Arya è stata veramente ingenua: la sera prima va a dormire con Needle sotto il cuscino, il giorno dopo gira spavalda per il porto affittando un passaggio per Westeros, mostrando un sacco di soldi alla qualunque. Eravamo preparati a uno scontro con Waif, ma la scena sul ponte ci spiazza ugualmente: la piccola Stark viene pugnalata, senza essere uccisa sul colpo – Waif contravviene al comando di Jaqen H’Ghar di “non farla soffrire”, per inciso. La tensione sale, mentre Arya riesce a fuggire, ma gravemente ferita vaga per le vie di Braavos, tra l’indifferenza della gente. Non può morire, non siamo pronti a un evento del genere, né mai lo saremo.

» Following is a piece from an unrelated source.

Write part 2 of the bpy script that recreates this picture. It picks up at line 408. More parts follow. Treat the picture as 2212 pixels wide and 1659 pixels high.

Game of Thrones 6x07 The Broken Man

Questo episodio di Game of Thrones è il secondo di fila abilmente condotto per portare avanti le storie di alcuni personaggi verso le tre definitive convergenze nelle Riverlands, a Winterfell e a Meereen. Bisogna tuttavia capire come tutto convergerà, dato che l’ultima cosa che vogliamo vedere è un season finale raffazzonato dove succede di tutto senza soluzione di continuità e senza tempo per metabolizzare gli eventi. Non sentiamo la mancanza né di Bran né di Daenerys, e questo è un altro punto a favore per un episodio che guadagna un meritato 4 porcamiseria su 5.